Part I: Rage
By Joy Katz

This is the first installment of a series on the subject of poetry and motherhood.
It is not, I promise, a forum for gratuitous cute kid pix, but — by way of introduction — here is my son, Chance, age 16 months. He's central to my thoughts in this space, so I felt you should admire him. More truthfully, I hope you might, by dint of the picture, imagine how madly I love him. That way, when I talk about the link between poetry, motherhood, and rage, you won't be alarmed.
Rage being a possible portal to violence. Violence and motherhood? That's not what I mean; don't click your browser button.
Since we adopted Chance, when he was three months old, I have felt, in rare moments, an extreme kind of rage. I've never had to suppress a stronger feeling. It happened most often when I put him down to nap after a long morning and he woke up screaming a few minutes later.
It was connected with exhaustion, but why the Spear of Rage appeared isn't important. This isn't a forum for self-analysis.
The magnitude of the feeling was humbling, awe-inspiring, surely a form of the sublime Thomas Jefferson talks about*. I'm interested in the suppression of rage, in the very human act — maybe we're at our most human in these moments — of controlling such feelings, of not acting out of them. I can imagine a poem about this. A poem about rage but that also somehow rages, so the reader could feel (or I could feel, in the reading of it) a trace of the feeling I'm talking about.

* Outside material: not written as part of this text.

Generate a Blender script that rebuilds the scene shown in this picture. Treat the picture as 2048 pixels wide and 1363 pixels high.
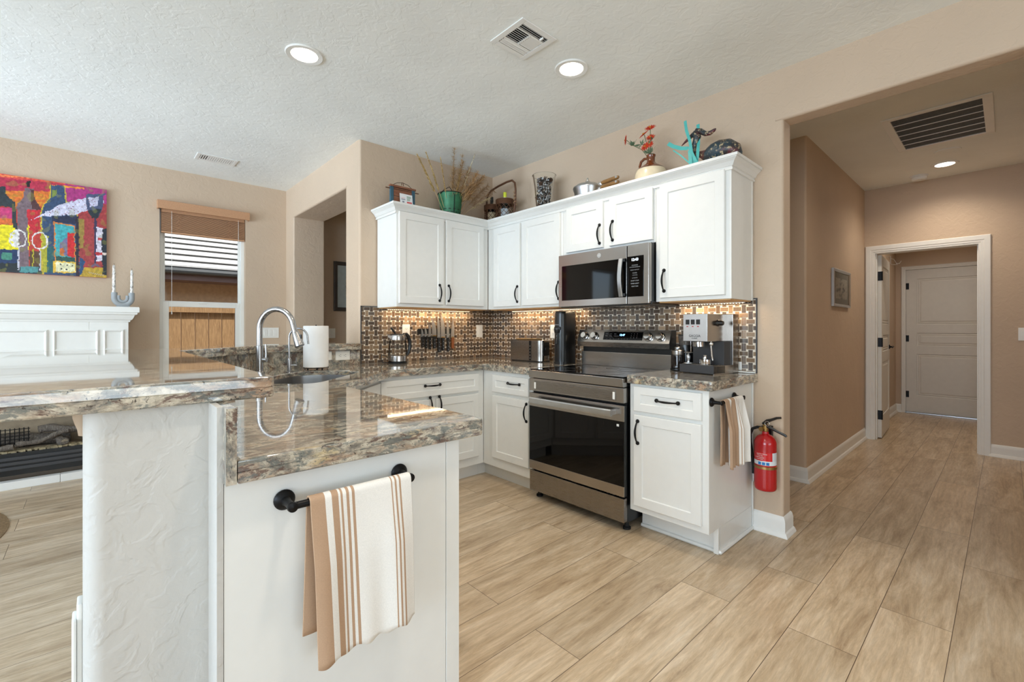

I can't find any poems like this. There are great hate poems. There are poems of anger, there are angry poems, great angry poets (and many many not-great). There are poems that make mention of rage. There are poems of outrage, of course: I don't find outrage interesting at all. Perhaps dance and painting are more natural forums for the most unwieldy feelings. It's easy to imagine a rageful piece by Mark Morris (best of all, it would surely also be witty). I sense something more than outrage or anger in Kara Walker.
*I'm certain the rage is connected with the rapture of being a parent.